Pemerintah memutuskan untuk menunda penerapan pajak karbon, dari yang seharusnya diimplementasikan pada 1 Juli 2022. Alasannya, karena perekonomian nasional dibayangi risiko global. Kepala Badan Kebijakan Fiskal (BKF) Febrio Kacaribu menjelaskan pajak karbon merupakan upaya Indonesia untuk mengendalikan perubahan iklim atau climate change. Dalam menuju emisi rendah karbon pada 2060 mendatang, pemerintah melihat saat ini penuh dihadapkan berbagai tantangan, baik itu inflasi global karena harga komoditas, serta terjadinya geopolitik antara Rusia dan Ukraina yang belum usai. Fokus pemerintah tetap arahkan untuk menjaga momentum pemulihan ekonomi dan menjaga daya beli masyarakat.

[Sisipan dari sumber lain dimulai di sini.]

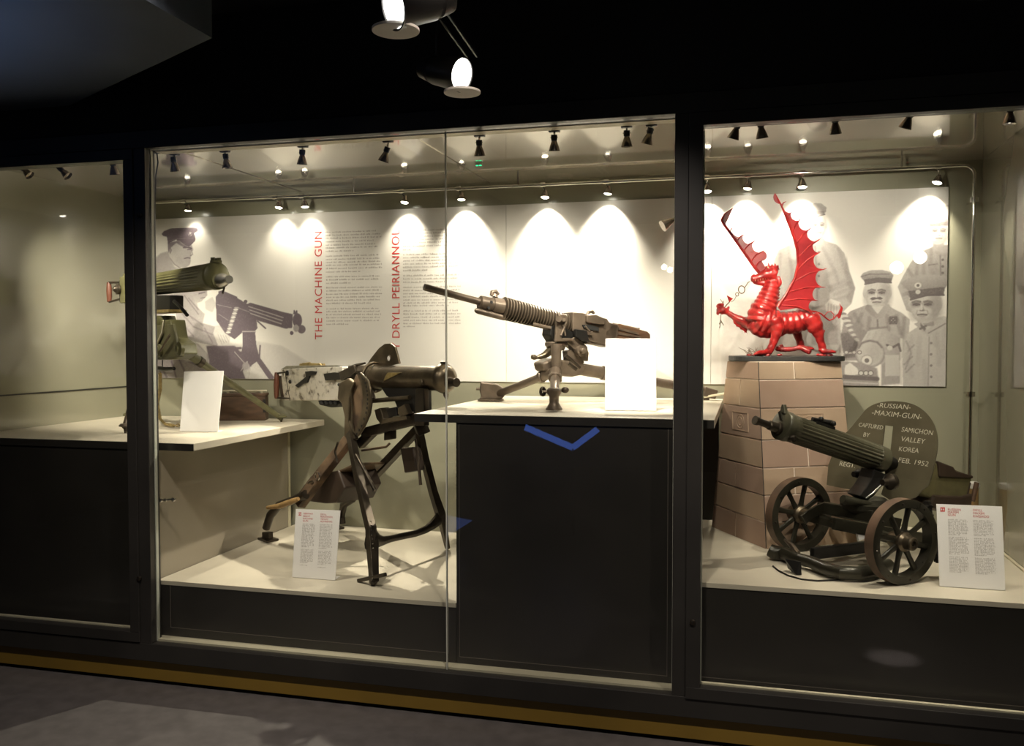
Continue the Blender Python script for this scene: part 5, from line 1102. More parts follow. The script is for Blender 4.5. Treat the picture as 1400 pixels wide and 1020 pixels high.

Penundaan pajak karbon ini, merupakan penundaan yang kedua kali setelah pada akhir 2021 pemerintah berencana mengimplementasikan pajak karbon yang diamanatkan dalam Undang-Undang Nomor 7 Tahun 2021 tentang Harmonisasi Perpajakan mulai 1 April 2022. Saat itu, pemerintah berdalih implementasi diundur untuk menunggu kesiapan mekanisme pasar karbon.
Undang-Undang Harmonisasi Perpajakan mencatat bahwa tarif pajak karbon paling rendah adalah Rp 30 per kilogram karbon dioksida ekuivalen. Tarif tersebut sebenarnya jauh lebih kecil dari usulan awal Rp 75. Penetapan pajak karbon di Indonesia memakai skema cap and tax atau mendasarkan pada batas emisi. Terdapat dua mekanisme yang bisa digunakan Indonesia, yaitu menetapkan batas emisi yang diperbolehkan untuk setiap industri atau dengan menentukan tarif pajak yang harus dibayarkan setiap satuan tertentu. Secara umum, skema cap and tax ini mengambil jalan tengah antara skema carbon tax dan cap-and-trade yang lazim digunakan di banyak negara.